Supporters of Initiated Ordinance 300 (I-300), which would permit the consumption of cannabis in some private establishments around Denver, have erected a billboard on the southeast corner of Fifth Avenue and Lincoln Street.

As we've previously reported, social use wouldn't automatically be allowed with the passage of the ordinance. Each venue would have to go through its registered neighborhood organization (RNO) or business improvement district (BID) and win an agreement on how and when social use could be introduced. Those neighborhood groups can even specify days and times when the drug would be permitted.

The billboard reads, "Now that adult use is legal... permit it in some private places," with an arrow pointing to a restaurant venue, followed by another arrow pointing down to the sidewalk below the billboard that reads, "Prevent it in these public spaces." 

Supporters of the ordinance say it would actually decrease public consumption of marijuana by giving adults private places around the city where they could legally enjoy cannabis. This would also help tourists who visit Denver and hope to partake in 420 activities, since most hotels preclude cannabis use.

Many Denverites favor the initiative because they believe it will help get pot smoking by residents whose landlords forbid use of marijuana off the streets. "There are a lot of parents in Denver who enjoy marijuana but prefer not to consumer it around their children," says Melissa Vitale, a mother who participated in the reveal of the billboard at noon today. 

In a release, Vitale explains that she supports the ordinance as a mother of two children.
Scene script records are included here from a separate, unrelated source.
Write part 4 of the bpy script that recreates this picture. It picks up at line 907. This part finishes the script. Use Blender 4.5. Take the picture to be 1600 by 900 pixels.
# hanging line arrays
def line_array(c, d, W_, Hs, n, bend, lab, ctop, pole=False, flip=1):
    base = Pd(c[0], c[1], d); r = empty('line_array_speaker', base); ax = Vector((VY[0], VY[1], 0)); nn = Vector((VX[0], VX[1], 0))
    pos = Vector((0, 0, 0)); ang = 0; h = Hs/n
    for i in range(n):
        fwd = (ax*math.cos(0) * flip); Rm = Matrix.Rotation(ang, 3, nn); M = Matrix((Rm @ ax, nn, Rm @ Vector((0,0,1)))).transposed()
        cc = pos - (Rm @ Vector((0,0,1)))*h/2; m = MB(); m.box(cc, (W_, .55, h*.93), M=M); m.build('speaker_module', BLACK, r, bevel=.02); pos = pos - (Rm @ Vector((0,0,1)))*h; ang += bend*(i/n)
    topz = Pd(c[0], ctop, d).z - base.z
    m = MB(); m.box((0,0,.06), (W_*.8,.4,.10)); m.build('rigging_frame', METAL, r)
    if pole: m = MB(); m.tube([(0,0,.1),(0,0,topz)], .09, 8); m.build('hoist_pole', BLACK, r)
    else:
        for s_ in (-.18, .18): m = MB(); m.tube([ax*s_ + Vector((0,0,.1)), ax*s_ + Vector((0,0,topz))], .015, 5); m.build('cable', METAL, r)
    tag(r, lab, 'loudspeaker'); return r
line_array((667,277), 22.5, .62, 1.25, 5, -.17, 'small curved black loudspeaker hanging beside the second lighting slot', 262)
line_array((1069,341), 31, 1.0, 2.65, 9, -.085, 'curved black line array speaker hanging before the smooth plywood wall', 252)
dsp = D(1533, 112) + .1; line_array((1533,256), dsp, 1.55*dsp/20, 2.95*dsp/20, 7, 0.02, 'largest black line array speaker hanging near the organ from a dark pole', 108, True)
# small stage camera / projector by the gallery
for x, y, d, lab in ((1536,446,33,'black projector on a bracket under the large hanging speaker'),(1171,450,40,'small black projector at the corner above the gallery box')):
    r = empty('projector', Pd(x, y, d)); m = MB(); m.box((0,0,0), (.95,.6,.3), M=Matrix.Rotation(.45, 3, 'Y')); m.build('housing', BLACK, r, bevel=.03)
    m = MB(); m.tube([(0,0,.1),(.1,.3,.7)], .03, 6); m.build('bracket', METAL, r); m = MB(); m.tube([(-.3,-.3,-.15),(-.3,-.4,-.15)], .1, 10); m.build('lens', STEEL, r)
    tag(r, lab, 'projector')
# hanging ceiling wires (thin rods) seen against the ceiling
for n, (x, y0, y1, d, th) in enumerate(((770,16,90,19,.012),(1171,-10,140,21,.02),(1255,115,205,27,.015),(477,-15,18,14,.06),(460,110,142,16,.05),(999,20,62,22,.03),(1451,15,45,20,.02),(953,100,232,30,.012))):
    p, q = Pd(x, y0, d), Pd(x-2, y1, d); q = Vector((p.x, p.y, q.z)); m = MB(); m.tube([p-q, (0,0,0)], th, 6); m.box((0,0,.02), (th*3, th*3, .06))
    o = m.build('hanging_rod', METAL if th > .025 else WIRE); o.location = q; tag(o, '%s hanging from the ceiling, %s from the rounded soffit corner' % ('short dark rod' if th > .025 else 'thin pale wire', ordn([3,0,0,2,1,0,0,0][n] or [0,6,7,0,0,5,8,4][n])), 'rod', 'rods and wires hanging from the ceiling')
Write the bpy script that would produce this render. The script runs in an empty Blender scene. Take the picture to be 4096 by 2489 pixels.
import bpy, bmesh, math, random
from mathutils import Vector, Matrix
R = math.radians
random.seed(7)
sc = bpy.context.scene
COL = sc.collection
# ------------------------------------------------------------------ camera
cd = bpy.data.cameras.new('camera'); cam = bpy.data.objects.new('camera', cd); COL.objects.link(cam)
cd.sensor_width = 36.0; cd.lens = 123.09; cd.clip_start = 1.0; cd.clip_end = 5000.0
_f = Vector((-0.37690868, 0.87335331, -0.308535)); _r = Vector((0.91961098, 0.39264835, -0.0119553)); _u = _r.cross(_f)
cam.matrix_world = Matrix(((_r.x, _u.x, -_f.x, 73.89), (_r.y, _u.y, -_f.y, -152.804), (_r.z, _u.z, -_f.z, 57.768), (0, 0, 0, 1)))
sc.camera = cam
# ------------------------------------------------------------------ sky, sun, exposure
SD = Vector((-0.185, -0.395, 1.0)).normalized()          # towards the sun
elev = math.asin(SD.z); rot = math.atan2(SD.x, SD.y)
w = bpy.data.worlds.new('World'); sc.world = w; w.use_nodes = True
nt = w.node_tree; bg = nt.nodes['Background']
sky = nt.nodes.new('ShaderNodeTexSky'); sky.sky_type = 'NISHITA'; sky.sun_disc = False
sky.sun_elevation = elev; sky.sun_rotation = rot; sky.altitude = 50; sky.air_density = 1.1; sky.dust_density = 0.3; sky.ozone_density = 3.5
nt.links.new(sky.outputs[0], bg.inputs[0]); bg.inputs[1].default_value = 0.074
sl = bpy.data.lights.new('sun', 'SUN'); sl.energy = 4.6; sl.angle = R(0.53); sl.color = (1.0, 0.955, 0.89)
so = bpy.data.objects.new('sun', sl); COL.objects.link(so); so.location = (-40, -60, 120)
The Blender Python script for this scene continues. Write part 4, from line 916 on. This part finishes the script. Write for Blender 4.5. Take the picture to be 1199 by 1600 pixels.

She says she is careful to prevent her children from being exposed to marijuana at home, but she has no control whether they get exposed to it outside of the house.

"When adults do not have places to consume cannabis, some resort to doing it in public where my children might encounter it," she adds. "If they were able to consume it inside adults-only establishments, I know my kids would never see it."

More than 100 local businesses and organizations have joined forces and are encouraging Denver residents to vote in support of 300. The Democratic Party of Denver, state senator Irene Aguilar and state representative Jonathan Singer all endorsed the initiative earlier this month.